Listing start

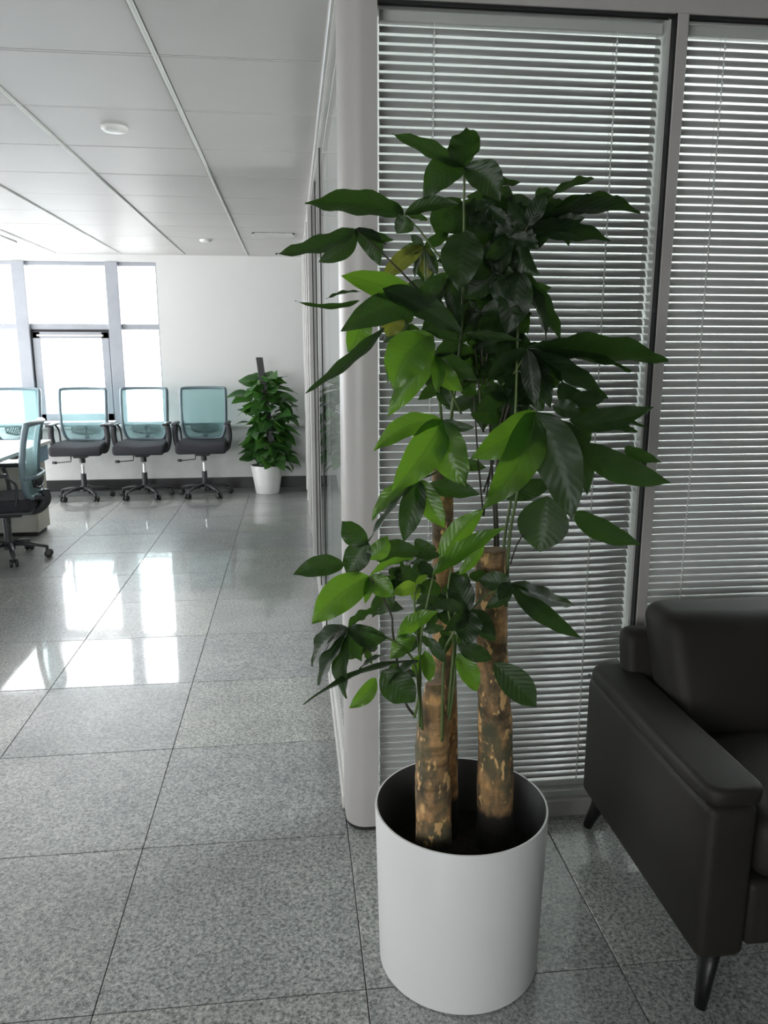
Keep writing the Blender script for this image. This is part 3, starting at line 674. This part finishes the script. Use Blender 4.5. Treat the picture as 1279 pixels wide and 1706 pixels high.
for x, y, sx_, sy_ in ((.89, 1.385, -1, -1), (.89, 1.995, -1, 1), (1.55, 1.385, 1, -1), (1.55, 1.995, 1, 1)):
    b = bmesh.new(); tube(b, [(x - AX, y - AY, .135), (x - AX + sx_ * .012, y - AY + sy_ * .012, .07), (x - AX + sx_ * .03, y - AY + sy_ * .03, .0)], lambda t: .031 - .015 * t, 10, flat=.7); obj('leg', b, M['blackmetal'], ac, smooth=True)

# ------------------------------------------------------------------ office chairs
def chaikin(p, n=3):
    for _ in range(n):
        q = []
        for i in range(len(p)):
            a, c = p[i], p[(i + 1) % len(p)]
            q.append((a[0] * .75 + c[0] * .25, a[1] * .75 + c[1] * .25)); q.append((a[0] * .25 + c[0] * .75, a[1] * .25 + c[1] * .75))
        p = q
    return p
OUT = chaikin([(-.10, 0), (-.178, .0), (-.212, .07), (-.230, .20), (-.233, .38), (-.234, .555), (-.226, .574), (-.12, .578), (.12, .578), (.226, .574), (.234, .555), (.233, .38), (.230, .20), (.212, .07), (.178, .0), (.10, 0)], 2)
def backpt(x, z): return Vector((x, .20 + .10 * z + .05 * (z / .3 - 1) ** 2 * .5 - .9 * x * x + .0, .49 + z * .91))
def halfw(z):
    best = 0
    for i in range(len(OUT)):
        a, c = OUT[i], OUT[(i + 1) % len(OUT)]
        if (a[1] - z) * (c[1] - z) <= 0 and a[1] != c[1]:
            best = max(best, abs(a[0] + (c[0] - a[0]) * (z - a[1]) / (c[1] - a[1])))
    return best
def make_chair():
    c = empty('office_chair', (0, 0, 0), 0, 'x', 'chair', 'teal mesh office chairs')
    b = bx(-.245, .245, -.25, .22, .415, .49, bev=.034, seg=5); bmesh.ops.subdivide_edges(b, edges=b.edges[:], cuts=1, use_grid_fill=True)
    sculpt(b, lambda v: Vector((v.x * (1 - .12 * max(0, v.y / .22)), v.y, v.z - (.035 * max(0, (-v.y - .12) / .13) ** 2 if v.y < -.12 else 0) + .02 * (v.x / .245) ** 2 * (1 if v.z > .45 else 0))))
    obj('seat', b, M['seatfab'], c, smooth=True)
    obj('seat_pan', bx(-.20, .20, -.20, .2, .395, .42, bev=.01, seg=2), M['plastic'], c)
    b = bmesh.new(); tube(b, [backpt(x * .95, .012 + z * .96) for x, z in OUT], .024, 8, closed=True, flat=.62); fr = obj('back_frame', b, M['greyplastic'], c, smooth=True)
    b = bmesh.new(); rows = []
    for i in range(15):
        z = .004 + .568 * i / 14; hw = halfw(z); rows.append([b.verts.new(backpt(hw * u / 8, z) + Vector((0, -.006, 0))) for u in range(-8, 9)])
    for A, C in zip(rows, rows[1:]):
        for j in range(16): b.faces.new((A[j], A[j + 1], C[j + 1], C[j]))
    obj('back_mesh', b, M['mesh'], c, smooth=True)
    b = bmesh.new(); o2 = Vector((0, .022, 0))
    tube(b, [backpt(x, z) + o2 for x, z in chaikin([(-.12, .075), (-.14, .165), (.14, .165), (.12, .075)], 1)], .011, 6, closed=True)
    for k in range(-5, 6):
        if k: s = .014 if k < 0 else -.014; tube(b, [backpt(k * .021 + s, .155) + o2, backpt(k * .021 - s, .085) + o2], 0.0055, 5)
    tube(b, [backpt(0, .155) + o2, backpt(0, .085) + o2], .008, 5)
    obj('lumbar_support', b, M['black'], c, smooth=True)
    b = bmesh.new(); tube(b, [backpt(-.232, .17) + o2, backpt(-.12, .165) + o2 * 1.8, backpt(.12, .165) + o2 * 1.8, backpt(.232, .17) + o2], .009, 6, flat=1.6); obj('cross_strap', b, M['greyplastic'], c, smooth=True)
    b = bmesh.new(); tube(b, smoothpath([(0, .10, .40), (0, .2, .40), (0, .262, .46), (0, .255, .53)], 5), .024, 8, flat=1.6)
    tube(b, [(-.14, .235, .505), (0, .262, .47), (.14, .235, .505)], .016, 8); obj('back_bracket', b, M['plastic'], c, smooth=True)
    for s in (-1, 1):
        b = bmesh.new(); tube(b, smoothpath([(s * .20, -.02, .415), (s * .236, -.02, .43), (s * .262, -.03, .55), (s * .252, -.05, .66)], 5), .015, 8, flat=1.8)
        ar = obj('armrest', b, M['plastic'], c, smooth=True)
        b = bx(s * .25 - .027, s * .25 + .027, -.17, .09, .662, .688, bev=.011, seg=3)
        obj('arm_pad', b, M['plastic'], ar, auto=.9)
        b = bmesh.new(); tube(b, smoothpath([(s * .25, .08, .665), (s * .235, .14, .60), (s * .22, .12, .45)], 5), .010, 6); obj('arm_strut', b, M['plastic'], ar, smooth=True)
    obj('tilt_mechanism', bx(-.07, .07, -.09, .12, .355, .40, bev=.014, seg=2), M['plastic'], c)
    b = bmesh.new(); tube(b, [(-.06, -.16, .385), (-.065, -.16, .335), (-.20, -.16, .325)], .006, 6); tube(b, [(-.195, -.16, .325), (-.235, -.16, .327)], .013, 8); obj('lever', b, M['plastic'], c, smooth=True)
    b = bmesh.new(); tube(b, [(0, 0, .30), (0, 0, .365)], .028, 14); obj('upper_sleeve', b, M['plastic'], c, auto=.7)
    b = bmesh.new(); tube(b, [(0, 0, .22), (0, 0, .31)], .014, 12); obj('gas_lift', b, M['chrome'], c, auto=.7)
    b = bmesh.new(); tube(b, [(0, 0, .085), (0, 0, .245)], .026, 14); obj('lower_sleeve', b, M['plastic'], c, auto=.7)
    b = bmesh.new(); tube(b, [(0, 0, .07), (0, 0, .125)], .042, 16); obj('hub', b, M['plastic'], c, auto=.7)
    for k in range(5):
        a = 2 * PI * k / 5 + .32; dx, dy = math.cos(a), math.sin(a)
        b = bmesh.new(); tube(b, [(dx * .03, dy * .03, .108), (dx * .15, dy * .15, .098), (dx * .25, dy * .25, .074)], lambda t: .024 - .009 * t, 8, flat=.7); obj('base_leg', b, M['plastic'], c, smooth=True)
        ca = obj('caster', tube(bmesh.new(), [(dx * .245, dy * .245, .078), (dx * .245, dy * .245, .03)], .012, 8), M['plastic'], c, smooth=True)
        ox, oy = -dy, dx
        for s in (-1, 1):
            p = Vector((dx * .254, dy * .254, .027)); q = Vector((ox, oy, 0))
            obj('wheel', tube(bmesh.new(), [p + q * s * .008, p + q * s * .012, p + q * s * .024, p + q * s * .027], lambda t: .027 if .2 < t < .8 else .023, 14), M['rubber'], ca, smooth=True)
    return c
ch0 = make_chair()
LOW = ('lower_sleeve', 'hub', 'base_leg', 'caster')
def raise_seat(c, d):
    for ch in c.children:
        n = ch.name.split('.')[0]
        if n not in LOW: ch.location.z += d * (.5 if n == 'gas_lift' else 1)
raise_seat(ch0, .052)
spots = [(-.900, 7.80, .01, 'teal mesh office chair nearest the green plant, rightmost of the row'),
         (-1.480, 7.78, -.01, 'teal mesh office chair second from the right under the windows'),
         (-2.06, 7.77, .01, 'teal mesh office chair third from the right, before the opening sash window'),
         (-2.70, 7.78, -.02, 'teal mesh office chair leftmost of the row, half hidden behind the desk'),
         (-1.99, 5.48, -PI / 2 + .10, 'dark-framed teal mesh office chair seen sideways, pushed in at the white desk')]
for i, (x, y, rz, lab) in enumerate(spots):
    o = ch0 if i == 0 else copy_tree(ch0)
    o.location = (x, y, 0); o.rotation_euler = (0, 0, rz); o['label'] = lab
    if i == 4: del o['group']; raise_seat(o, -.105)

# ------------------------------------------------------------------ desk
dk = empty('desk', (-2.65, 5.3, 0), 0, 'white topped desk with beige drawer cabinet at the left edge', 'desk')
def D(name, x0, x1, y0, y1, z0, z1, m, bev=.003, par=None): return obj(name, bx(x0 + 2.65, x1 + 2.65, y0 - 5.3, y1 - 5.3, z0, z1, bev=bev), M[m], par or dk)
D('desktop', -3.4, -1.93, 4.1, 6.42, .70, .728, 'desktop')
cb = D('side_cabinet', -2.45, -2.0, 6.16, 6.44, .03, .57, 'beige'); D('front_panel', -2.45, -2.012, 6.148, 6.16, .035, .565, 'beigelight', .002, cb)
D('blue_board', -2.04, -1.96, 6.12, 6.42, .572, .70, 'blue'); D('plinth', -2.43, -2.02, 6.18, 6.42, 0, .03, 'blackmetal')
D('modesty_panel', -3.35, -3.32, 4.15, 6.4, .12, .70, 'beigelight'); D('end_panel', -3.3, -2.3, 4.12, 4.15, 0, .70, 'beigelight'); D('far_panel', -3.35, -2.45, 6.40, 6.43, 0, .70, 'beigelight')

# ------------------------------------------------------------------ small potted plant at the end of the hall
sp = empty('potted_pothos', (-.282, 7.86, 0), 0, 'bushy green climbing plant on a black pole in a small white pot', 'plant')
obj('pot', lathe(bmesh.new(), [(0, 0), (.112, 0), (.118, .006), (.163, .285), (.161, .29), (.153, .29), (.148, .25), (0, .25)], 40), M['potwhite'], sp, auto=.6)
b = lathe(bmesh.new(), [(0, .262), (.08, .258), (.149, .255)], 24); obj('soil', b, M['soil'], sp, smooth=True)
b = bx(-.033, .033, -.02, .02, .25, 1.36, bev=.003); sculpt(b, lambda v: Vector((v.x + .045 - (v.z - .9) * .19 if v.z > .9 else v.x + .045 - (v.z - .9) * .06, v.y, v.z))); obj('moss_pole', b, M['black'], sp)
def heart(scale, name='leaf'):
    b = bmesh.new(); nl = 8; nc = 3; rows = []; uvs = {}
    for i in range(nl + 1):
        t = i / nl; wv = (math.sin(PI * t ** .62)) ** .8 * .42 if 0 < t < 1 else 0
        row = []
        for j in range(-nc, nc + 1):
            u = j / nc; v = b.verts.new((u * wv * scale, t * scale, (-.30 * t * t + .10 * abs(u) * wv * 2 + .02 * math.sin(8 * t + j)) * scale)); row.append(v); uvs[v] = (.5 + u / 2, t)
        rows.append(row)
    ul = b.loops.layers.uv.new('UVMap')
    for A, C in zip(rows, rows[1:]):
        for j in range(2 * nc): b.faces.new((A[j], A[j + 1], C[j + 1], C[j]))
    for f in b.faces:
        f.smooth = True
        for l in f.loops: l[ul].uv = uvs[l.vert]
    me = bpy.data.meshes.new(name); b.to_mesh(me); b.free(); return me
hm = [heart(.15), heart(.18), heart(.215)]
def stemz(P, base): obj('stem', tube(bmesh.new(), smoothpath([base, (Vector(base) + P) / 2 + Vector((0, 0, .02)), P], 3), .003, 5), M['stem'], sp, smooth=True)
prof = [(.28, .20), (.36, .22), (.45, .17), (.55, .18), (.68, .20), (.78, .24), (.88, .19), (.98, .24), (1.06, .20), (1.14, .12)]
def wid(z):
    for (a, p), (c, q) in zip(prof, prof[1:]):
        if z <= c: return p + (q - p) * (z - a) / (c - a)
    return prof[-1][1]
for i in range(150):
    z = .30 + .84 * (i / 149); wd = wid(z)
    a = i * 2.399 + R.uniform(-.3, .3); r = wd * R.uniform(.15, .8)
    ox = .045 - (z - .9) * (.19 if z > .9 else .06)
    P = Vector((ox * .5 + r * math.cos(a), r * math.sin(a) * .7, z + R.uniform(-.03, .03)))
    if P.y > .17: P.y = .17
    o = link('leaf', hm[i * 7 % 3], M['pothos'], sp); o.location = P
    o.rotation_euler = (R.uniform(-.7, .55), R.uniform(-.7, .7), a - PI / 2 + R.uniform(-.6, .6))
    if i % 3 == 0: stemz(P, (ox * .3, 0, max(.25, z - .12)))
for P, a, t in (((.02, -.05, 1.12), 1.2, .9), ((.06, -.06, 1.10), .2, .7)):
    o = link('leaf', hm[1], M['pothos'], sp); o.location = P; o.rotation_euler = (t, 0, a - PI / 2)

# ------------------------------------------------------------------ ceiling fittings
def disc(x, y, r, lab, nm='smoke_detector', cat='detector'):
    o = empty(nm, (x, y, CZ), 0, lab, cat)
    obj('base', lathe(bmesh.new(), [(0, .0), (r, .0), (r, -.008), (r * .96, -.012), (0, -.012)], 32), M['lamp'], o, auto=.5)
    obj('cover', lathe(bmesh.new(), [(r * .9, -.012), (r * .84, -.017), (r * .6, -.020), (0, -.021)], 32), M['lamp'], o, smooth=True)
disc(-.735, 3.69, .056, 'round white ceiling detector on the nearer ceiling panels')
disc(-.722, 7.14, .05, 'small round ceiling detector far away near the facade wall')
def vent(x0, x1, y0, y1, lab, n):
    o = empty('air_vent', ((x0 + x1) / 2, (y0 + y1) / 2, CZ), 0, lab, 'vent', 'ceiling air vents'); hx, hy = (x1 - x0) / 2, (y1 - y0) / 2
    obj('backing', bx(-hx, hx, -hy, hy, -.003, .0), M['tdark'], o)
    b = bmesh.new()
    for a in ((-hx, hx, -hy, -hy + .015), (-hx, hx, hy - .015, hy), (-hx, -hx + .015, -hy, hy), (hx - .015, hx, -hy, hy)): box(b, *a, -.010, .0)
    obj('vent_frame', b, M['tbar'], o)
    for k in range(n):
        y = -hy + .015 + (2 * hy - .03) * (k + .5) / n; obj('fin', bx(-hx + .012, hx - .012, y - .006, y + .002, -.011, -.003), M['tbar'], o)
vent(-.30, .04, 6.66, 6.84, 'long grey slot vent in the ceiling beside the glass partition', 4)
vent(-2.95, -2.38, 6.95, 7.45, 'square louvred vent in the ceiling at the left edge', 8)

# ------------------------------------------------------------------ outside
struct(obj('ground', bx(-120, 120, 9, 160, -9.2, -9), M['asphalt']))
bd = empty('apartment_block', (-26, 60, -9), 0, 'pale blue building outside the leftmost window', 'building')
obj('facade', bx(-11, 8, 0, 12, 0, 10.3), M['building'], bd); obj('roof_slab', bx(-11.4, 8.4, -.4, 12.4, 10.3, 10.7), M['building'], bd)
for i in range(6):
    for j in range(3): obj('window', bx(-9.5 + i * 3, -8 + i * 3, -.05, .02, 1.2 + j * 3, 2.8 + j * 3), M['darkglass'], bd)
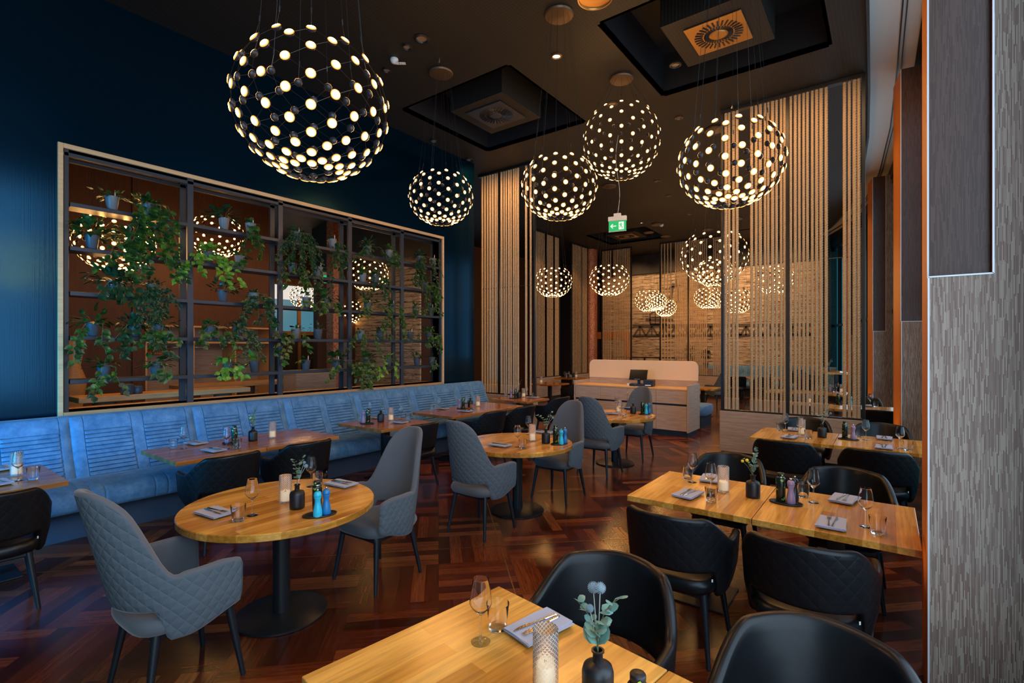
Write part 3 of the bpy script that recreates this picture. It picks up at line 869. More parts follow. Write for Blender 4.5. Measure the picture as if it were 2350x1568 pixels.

Listing end

Work to be completed = Where does the word "this" appear in the listing? List each line that holds it.

Solution =
Keep writing the Blender script for this image. This is part 3, starting at line 674. This part finishes the script. Use Blender 4.5. Treat the picture as 1279 pixels wide and 1706 pixels high.
Write part 3 of the bpy script that recreates this picture. It picks up at line 869. More parts follow. Write for Blender 4.5. Measure the picture as if it were 2350x1568 pixels.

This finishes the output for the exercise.